Est-ce que vous lui faites quand même rapport de ces informations, est-ce que vous parlez à la direction de la banque, à quelqu’un quand vous découvrez tout cela ?
Déjà, comme il m’avait empêché de bien faire mon travail, j’ai pris tout ce qui existait comme soupçons à l’époque — parce que chacun contrôlait un pan d’activités —, et tout ce qu’on me rapportait par rapport à ce réseau. J’ai mis cela dans un courrier sous forme de rapport. Je lui ai donné et ça l’a clairement mis en colère. Et puis, c’est là qu’il m’a clairement menacé. Il me menace en me disant : petit, tu sais qu’on peut te tirer dessus en sortant de la banque. Donc c’était assez frustrant, assez révoltant. Et pour moi, d’une manière personnelle, c’était la première fois que j’étais menacé depuis que j’avais commencé à travailler à la banque.
Parce que vous aviez été formé quand même à l’audit par Afriland First Bank…
Nous avons été formés par Afriland First Bank non seulement au niveau des opérations bancaires, mais nous avons été au business Excellence Academy où nous avons étudié tous les contours du blanchiment d’argent, Kafindo y compris. Lui, il est allé avant moi. Toutes les méthodes du blanchiment d’argent et comment faire pour lutter contre ces pratiques nous ont été enseignés au niveau du Cameroun. J’ai été choqué que tout ce qui était prôné n’était pas mis en pratique. On nous enseignait une chose et on faisait le contraire. En tout cas, c’était particulièrement choquant pour moi.
Justement, Patrick Kafindo que vous citez explique que vous avez été condamnés au Congo, condamnés pour faux et usage de faux, association de malfaiteurs. Comment réagissez-vous à ce jugement, s’il existe ?
Ce jugement, je l’ai appris par voie médiatique. Certains médias ont publié notre condamnation à mort. Parce que je donne un exemple simple, je ne suis pas dans le procès, mais nous avons tous suivi le procès des 100 jours. Il y a des gens qui auraient détourné des fonds publics, beaucoup de millions de dollars, qui sont condamnés à 20 ans de prison. Et là, nous sommes en face de deux lanceurs d’alerte qui sont en train de dénoncer les faits de blanchiment d’argent, de contournement des sanctions américaines d’une personne pour laquelle les activités sont trop controversées. Ils ont exposé la banque et le système financier congolais de telle manière que le Congo risque d’être isolé. Je ne peux pas comprendre que les personnes qui se mettent à dénoncer ce genre de fait soient condamnées à mort alors que des personnes qui ont détourné des millions de dollars sont condamnées à 20 ans. Je ne sais pas si vous voyez la disproportionnalité de l’action judiciaire et je profite de l’occasion pour faire un appel à la présidence de la République de tout mettre en œuvre pour mener des investigations sur la nature de ce jugement, sur la manière dont il a été obtenu.

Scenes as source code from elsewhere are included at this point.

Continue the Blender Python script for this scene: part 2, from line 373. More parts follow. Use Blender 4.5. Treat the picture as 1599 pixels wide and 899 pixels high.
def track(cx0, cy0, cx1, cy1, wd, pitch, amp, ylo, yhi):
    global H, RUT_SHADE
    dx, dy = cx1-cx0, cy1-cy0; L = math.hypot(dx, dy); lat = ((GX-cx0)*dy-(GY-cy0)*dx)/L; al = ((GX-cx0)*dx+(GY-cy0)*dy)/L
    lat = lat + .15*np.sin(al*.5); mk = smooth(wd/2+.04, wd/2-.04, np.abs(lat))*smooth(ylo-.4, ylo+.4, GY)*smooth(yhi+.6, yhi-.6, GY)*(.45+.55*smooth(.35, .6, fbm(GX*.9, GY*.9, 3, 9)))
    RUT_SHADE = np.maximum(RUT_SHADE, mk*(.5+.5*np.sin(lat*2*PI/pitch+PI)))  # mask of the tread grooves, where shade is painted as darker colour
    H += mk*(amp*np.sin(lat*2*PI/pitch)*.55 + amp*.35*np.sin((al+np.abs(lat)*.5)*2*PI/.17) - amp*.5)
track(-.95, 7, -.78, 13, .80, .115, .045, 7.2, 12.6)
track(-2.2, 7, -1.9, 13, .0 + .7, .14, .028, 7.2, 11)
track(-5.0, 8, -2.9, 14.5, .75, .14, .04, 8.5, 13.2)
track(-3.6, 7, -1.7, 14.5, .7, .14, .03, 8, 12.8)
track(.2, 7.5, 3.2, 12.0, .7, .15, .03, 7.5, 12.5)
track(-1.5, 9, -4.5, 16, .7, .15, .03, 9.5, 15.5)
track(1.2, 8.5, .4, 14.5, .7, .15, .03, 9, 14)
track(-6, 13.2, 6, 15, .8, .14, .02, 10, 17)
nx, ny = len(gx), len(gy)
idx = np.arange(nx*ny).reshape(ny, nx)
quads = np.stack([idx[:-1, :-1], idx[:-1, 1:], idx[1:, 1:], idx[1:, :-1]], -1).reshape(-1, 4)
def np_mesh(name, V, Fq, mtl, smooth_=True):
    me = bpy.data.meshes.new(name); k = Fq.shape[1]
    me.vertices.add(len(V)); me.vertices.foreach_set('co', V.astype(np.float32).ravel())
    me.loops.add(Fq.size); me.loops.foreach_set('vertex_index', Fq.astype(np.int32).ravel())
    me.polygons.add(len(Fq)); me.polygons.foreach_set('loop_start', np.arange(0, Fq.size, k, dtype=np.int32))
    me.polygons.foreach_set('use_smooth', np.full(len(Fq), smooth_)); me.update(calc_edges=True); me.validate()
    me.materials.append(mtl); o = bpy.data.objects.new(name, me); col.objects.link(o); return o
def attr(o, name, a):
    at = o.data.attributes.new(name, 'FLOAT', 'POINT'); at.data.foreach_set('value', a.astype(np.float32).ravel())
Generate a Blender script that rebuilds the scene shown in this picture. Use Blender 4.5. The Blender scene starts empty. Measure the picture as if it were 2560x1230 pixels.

Je profite de cette occasion pour lancer un appel particulier à la Banque centrale, à l’inspection générale des finances et à la Cenaref. On ne peut pas sacrifier le système financier de tout un pays pour un seul individu avec quelques complices. Tout ce que Dan Gertler a aujourd’hui, il le doit à la RDC, c’est en RDC qu’il a construit sa fortune. Est-ce que c’est vraiment opportun de passer à côté de cela, de ne pas enquêter là-dessus alors qu’il s’agit d’une seule personne ? Je ne pense pas.
Patrick Kafindo que vous accusez dit que vous avez fait tout cela pour obtenir un visa…
C’est très aberrant. Moi, j’étais déjà venu en Europe. Ce n’était pas compliqué pour moi d’obtenir un visa. Je ne sais pas si pour obtenir un visa à la maison Schengen, il faut aller dénoncer les faits de blanchiment. Ce n’est pas comme ça que ça se passe. Donc mon visa, je l’avais déjà, c’est le déroulement des faits qui m’a poussé comme j’avais un visa de partir définitivement.